Key facts
- U.S. business inventories rose 0.3% in May.
- Business sales increased 2.1% in May.
- The inventories-to-sales ratio reached its lowest level since late 2021.
- Motor vehicle inventories increased 1.1% in May.
- Inventories have been drawn down for four straight quarters.
U.S. business inventories saw a moderate increase of 0.3% in May, a pace that aligns with economists' expectations. This follows a 0.6% rise in April. The build-up in inventories occurred alongside a significant acceleration in business sales, which climbed 2.1% in May after a 1.4% increase the previous month. This dynamic has driven the inventories-to-sales ratio down to 1.28 months, the lowest level recorded since November 2021, and down from 1.30 months in April. The ratio stood at 1.39 months in May 2025.
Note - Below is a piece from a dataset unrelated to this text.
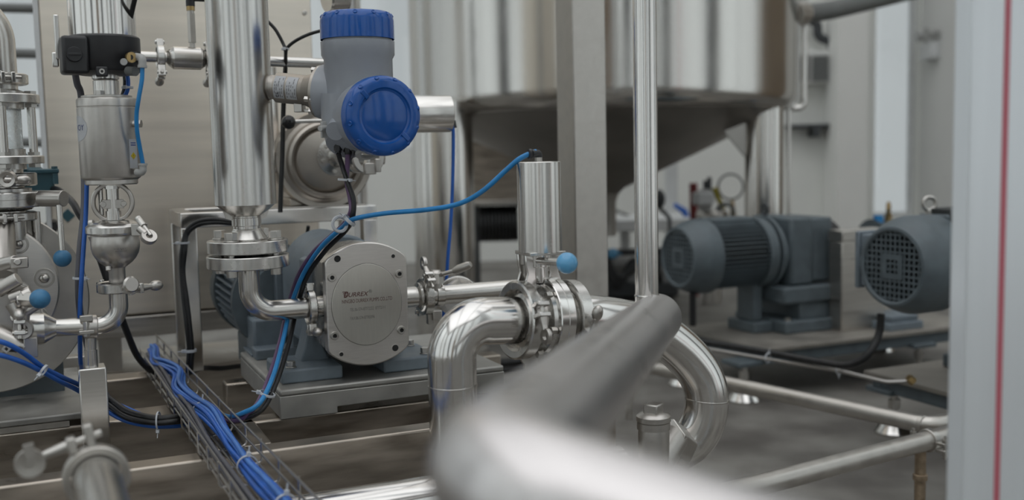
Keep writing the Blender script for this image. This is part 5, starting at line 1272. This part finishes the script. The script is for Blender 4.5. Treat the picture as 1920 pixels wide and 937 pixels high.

Retail inventories specifically rose by 0.6% in May, with motor vehicle inventories showing a notable increase of 1.1%, revised up from a previous estimate of 1.0%. Inventories of retail goods excluding autos, a key component for calculating gross domestic product (GDP), increased by 0.3%, slightly lower than the previously estimated 0.4% but still indicating solid underlying domestic demand. Wholesale inventories experienced a more modest uptick of 0.1%, while stocks at manufacturers climbed by 0.2%.
The moderate inventory build, despite a strong increase in goods imports during the first two months of the second quarter, suggests robust underlying domestic demand. This trend continues a pattern of inventory drawdown, which has been observed for four consecutive quarters.